>> START DATASET EXTRACT

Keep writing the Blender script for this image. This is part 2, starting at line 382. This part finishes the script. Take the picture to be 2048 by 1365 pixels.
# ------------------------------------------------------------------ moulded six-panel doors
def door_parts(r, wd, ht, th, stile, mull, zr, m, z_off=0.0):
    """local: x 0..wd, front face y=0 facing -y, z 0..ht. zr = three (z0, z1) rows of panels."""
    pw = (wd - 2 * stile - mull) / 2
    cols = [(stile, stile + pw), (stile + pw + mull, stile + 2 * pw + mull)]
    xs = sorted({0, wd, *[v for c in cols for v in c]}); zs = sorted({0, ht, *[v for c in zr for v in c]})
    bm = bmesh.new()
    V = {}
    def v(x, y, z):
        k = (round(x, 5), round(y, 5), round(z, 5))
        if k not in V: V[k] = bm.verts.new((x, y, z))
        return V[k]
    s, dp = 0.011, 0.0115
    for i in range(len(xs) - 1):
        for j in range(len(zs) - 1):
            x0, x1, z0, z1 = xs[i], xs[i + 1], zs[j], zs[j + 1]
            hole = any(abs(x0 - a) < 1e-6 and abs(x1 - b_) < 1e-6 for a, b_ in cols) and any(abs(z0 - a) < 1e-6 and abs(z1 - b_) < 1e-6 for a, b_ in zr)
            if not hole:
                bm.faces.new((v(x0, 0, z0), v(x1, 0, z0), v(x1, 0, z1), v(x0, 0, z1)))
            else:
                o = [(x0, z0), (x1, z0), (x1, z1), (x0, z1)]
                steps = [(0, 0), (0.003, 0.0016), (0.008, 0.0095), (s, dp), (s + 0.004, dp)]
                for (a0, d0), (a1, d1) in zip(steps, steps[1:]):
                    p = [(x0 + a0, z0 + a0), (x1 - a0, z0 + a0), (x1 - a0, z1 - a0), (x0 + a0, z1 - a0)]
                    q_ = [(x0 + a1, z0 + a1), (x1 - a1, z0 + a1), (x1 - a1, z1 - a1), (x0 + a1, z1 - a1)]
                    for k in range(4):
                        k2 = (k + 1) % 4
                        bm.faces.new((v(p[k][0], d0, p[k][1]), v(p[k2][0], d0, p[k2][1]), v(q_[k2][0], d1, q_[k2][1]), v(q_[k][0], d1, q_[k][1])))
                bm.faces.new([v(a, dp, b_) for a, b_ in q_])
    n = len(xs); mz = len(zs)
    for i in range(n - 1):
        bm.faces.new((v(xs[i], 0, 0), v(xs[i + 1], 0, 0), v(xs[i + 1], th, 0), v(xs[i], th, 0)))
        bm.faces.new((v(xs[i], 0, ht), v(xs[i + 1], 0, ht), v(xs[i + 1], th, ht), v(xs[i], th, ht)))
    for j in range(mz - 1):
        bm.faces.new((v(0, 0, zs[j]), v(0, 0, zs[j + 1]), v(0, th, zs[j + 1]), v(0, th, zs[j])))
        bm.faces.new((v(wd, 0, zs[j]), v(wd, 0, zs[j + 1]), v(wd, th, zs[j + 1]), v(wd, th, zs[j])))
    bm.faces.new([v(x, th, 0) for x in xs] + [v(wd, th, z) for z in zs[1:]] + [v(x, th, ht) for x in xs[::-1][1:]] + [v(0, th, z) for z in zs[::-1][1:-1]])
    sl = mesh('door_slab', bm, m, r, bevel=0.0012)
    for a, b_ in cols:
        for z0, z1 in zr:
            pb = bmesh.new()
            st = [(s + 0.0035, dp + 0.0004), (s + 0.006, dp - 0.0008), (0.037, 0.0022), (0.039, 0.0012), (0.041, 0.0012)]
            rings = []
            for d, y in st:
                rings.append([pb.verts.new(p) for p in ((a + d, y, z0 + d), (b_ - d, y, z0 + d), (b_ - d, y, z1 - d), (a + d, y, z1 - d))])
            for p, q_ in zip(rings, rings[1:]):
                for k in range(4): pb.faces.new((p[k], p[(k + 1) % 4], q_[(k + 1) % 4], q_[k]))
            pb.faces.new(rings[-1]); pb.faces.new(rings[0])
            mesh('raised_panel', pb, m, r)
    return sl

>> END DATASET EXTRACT

INSTRUCTION: Each line of the listing above should be output exactly.

FULL SOLUTION:
Keep writing the Blender script for this image. This is part 2, starting at line 382. This part finishes the script. Take the picture to be 2048 by 1365 pixels.
# ------------------------------------------------------------------ moulded six-panel doors
def door_parts(r, wd, ht, th, stile, mull, zr, m, z_off=0.0):
    """local: x 0..wd, front face y=0 facing -y, z 0..ht. zr = three (z0, z1) rows of panels."""
    pw = (wd - 2 * stile - mull) / 2
    cols = [(stile, stile + pw), (stile + pw + mull, stile + 2 * pw + mull)]
    xs = sorted({0, wd, *[v for c in cols for v in c]}); zs = sorted({0, ht, *[v for c in zr for v in c]})
    bm = bmesh.new()
    V = {}
    def v(x, y, z):
        k = (round(x, 5), round(y, 5), round(z, 5))
        if k not in V: V[k] = bm.verts.new((x, y, z))
        return V[k]
    s, dp = 0.011, 0.0115
    for i in range(len(xs) - 1):
        for j in range(len(zs) - 1):
            x0, x1, z0, z1 = xs[i], xs[i + 1], zs[j], zs[j + 1]
            hole = any(abs(x0 - a) < 1e-6 and abs(x1 - b_) < 1e-6 for a, b_ in cols) and any(abs(z0 - a) < 1e-6 and abs(z1 - b_) < 1e-6 for a, b_ in zr)
            if not hole:
                bm.faces.new((v(x0, 0, z0), v(x1, 0, z0), v(x1, 0, z1), v(x0, 0, z1)))
            else:
                o = [(x0, z0), (x1, z0), (x1, z1), (x0, z1)]
                steps = [(0, 0), (0.003, 0.0016), (0.008, 0.0095), (s, dp), (s + 0.004, dp)]
                for (a0, d0), (a1, d1) in zip(steps, steps[1:]):
                    p = [(x0 + a0, z0 + a0), (x1 - a0, z0 + a0), (x1 - a0, z1 - a0), (x0 + a0, z1 - a0)]
                    q_ = [(x0 + a1, z0 + a1), (x1 - a1, z0 + a1), (x1 - a1, z1 - a1), (x0 + a1, z1 - a1)]
                    for k in range(4):
                        k2 = (k + 1) % 4
                        bm.faces.new((v(p[k][0], d0, p[k][1]), v(p[k2][0], d0, p[k2][1]), v(q_[k2][0], d1, q_[k2][1]), v(q_[k][0], d1, q_[k][1])))
                bm.faces.new([v(a, dp, b_) for a, b_ in q_])
    n = len(xs); mz = len(zs)
    for i in range(n - 1):
        bm.faces.new((v(xs[i], 0, 0), v(xs[i + 1], 0, 0), v(xs[i + 1], th, 0), v(xs[i], th, 0)))
        bm.faces.new((v(xs[i], 0, ht), v(xs[i + 1], 0, ht), v(xs[i + 1], th, ht), v(xs[i], th, ht)))
    for j in range(mz - 1):
        bm.faces.new((v(0, 0, zs[j]), v(0, 0, zs[j + 1]), v(0, th, zs[j + 1]), v(0, th, zs[j])))
        bm.faces.new((v(wd, 0, zs[j]), v(wd, 0, zs[j + 1]), v(wd, th, zs[j + 1]), v(wd, th, zs[j])))
    bm.faces.new([v(x, th, 0) for x in xs] + [v(wd, th, z) for z in zs[1:]] + [v(x, th, ht) for x in xs[::-1][1:]] + [v(0, th, z) for z in zs[::-1][1:-1]])
    sl = mesh('door_slab', bm, m, r, bevel=0.0012)
    for a, b_ in cols:
        for z0, z1 in zr:
            pb = bmesh.new()
            st = [(s + 0.0035, dp + 0.0004), (s + 0.006, dp - 0.0008), (0.037, 0.0022), (0.039, 0.0012), (0.041, 0.0012)]
            rings = []
            for d, y in st:
                rings.append([pb.verts.new(p) for p in ((a + d, y, z0 + d), (b_ - d, y, z0 + d), (b_ - d, y, z1 - d), (a + d, y, z1 - d))])
            for p, q_ in zip(rings, rings[1:]):
                for k in range(4): pb.faces.new((p[k], p[(k + 1) % 4], q_[(k + 1) % 4], q_[k]))
            pb.faces.new(rings[-1]); pb.faces.new(rings[0])
            mesh('raised_panel', pb, m, r)
    return sl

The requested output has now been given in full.